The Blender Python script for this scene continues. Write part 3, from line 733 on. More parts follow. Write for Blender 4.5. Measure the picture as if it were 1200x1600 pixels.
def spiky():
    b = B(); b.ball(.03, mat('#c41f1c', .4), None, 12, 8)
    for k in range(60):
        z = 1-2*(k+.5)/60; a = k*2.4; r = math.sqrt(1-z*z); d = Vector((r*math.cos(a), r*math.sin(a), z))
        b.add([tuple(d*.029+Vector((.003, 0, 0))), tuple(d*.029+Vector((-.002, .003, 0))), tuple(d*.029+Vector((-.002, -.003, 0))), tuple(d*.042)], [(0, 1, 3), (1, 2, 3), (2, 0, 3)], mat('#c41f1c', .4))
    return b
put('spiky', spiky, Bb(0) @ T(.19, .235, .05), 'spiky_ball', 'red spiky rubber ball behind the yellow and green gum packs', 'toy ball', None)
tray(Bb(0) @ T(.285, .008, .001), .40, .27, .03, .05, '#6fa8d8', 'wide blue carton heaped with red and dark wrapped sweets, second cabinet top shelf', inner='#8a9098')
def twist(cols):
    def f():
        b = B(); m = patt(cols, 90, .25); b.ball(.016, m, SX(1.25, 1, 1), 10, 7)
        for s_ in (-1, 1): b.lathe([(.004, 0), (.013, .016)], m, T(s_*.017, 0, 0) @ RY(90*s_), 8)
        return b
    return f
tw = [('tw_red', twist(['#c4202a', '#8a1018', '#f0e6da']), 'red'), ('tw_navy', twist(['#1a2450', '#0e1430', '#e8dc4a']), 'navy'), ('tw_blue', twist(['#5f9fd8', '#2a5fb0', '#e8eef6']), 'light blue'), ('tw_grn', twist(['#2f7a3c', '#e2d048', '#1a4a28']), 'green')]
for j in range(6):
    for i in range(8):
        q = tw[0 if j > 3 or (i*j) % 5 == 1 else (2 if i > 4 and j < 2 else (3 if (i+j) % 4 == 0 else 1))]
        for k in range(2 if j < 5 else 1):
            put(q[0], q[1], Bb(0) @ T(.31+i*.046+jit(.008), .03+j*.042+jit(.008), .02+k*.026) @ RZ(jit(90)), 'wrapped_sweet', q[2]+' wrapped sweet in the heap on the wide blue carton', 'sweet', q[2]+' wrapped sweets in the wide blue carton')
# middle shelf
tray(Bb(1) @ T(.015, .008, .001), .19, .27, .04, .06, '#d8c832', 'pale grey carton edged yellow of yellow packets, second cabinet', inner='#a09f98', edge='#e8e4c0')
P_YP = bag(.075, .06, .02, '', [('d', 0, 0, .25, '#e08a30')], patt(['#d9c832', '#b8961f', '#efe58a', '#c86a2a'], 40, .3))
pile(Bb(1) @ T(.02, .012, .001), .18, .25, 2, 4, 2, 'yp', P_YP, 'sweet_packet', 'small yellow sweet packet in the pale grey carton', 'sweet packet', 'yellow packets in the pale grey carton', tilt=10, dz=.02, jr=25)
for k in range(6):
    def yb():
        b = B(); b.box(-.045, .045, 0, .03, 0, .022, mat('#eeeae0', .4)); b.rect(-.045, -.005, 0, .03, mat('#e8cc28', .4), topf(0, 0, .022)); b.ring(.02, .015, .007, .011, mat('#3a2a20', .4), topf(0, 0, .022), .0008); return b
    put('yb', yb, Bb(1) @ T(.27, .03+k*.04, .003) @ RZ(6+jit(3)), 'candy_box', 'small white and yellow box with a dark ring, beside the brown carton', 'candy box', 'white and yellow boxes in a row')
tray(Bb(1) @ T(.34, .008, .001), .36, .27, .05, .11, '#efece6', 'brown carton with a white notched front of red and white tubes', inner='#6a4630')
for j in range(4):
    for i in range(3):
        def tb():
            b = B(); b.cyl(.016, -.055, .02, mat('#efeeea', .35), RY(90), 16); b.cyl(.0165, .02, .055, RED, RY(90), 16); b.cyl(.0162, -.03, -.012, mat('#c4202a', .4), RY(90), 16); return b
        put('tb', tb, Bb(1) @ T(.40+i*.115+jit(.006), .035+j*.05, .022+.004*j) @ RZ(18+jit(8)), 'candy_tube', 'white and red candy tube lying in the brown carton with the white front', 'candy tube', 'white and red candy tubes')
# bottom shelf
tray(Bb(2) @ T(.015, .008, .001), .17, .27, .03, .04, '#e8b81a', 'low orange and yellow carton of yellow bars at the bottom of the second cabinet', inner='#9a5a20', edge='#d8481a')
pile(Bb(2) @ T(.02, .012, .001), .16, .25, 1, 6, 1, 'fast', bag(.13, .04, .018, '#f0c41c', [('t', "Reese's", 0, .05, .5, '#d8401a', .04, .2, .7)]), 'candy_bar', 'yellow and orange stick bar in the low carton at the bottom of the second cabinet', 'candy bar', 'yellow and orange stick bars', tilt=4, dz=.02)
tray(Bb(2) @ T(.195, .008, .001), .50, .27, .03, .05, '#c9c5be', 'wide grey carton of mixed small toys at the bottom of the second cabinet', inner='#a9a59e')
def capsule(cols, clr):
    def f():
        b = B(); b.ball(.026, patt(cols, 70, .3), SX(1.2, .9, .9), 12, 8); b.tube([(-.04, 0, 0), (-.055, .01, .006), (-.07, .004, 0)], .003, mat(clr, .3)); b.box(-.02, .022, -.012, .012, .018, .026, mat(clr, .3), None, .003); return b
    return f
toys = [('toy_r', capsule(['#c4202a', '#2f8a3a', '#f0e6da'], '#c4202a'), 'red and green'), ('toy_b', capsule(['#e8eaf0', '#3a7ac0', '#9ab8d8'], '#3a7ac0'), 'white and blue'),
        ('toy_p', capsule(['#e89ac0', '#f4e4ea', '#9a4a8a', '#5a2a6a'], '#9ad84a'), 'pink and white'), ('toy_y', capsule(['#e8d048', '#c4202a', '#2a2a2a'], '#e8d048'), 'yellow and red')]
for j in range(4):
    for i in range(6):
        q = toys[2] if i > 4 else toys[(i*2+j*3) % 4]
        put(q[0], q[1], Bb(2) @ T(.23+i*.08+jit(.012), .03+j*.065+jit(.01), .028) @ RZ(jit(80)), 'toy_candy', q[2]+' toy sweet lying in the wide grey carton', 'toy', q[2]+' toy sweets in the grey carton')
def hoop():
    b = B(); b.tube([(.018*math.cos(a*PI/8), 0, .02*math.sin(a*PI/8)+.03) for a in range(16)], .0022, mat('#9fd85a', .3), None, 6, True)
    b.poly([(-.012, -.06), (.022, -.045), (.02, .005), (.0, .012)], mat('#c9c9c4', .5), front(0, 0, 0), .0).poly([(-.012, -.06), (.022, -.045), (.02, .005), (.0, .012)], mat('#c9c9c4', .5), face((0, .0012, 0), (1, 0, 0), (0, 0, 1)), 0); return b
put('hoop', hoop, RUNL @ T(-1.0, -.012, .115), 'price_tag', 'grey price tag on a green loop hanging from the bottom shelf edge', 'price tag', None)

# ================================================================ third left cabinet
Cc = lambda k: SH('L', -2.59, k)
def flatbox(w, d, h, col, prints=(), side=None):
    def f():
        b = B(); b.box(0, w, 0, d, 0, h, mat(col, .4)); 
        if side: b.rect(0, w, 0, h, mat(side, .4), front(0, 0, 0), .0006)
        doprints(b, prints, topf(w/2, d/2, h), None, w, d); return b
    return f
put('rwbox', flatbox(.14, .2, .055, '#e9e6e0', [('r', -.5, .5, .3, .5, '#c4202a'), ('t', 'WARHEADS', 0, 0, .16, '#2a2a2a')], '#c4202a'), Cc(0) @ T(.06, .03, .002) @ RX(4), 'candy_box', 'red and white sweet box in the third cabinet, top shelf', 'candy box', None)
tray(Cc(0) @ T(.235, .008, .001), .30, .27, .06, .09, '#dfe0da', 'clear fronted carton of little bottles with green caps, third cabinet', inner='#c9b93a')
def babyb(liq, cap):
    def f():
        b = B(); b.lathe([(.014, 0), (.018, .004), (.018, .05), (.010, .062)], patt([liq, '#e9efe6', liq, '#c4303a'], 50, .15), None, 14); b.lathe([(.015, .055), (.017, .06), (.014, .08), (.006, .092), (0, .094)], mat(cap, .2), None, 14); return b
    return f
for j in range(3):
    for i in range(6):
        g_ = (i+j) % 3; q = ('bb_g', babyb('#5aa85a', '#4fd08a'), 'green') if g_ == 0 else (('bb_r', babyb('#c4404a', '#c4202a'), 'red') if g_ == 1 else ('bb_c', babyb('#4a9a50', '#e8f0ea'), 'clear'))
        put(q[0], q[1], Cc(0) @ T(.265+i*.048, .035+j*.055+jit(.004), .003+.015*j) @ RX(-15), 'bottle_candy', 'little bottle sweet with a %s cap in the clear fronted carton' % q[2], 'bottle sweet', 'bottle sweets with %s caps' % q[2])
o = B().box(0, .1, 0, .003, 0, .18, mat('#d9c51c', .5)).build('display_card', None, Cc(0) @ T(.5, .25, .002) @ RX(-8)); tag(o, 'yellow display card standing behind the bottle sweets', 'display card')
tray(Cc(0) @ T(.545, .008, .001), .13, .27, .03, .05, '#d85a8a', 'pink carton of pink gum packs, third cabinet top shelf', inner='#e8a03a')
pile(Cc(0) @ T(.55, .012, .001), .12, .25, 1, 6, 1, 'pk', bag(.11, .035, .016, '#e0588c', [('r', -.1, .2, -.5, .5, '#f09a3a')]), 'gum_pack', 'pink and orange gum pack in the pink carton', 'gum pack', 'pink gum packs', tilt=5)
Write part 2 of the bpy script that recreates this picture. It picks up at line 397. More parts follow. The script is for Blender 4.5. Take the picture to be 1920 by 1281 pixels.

----------------

▸ WRITTEN TASK: Make a tally of the lines in this data that include the string "More", and answer with that tally alone.

▸ WORKED ANSWER: 2